John,>>Alan Jacobs at Wheaton has some interesting reflections on the grad school question (specifically in English lit), which in several regards dovetail with Benton’s. Check out:>http://ayjay.jottit.com/grad_school_thoughts
Eric: Thanks for passing this along. I like the Burke essay that Jacobs references, but all of it is so pessimistic and depressing. Granted, we should not rush into graduate school, but at the same time I think there are many who are called to an academic vocation.
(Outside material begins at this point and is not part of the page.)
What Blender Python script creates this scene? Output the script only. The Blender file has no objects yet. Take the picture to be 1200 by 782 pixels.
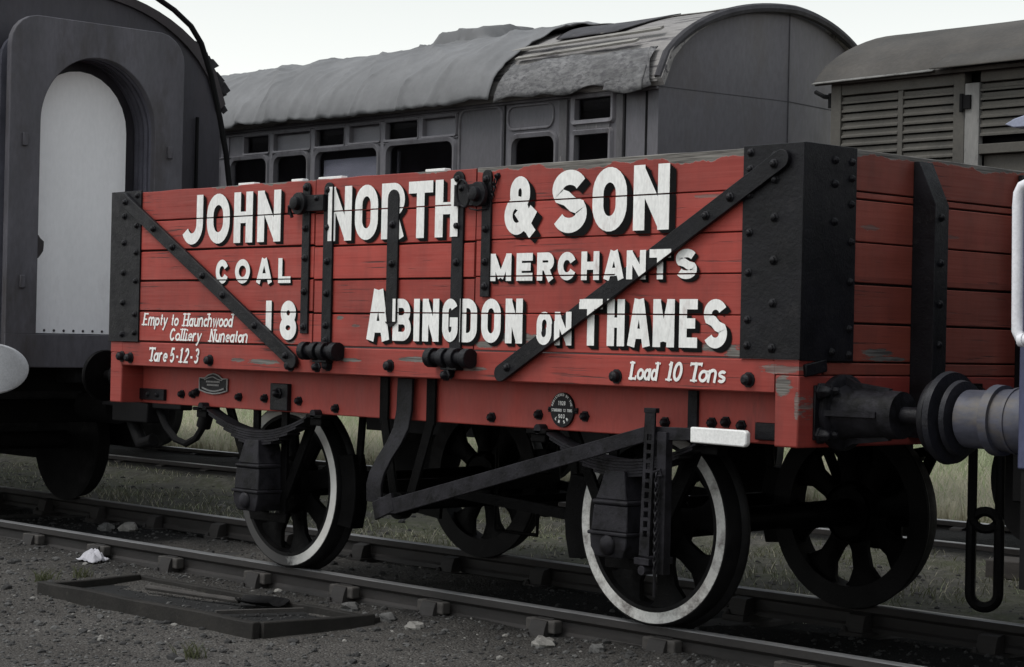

I don’t think much of this kind of essay (and I’ve read several, though all think they’re the first brave soul to admit the truth). As a first-generation college graduate, I wouldn’t have considered graduate school without encouragement from professors, though they gave me a realistic picture of graduate school and the job market.>>I think there’s two things at work here. First, despite his belief that he’s so hard-headed and realistic, he doesn’t have a clue that the job market in most fields is pretty tough. A decade ago, undergraduates were pushed into computer science because the job opportunities were supposedly limitless. I’ve never made a definite count, but I think my father (a systems analyst and later a network specialist) was laid off at least 10 times in his career, often with several months in-between jobs.>>The other, as you note, John, is his own experience of finding a job. When I first read his columns in the Chronicle, with no idea who the author was or where he taught. Given his descriptions of where he had to settle, I wondered what kind of 3rd-rate podunk college he was stuck at – quite a surprise when I found out he was at Hope College, because apparently I think much more highly of it than he does.
What Russ said. The fact is that there are some of us who couldn’t imagine doing anything else, and we’ve made the attending sacrifices. So long as students go into it with their eyes open, and so long as they are encouraged to non-academic employment opportunities, I don’t know what we could do to dissuade many grad students. >>Everyone in my generation (taking the Ph.D in the mid-to late 90s, that is) who 1) conducted a national job search, and 2) took whichever tenure-track job they were offered is now a tenured faculty member someplace they can deal with. The only people I know who left the academic track are people who chose not to take the jobs they were offered, and/or chose not to cast their nets widely. Some people won’t do that–but I’m not terribly sympathetic to the complaint that “I got a Ph.D. in Comp Lit and I can’t find a job in New York, New Jersey, or Connecticut!!!” Most of us don’t, at least not on the first try.>>I don’t know what new Ph.Ds and current ABDs are facing–right now it looks like it could be the absolute freeze of the mid-1970s through the 1980s, when the majority of Ph.D.s in history anyway didn’t find work in the academy. Even if this is the case, there will still be committed students who want to go to grad school.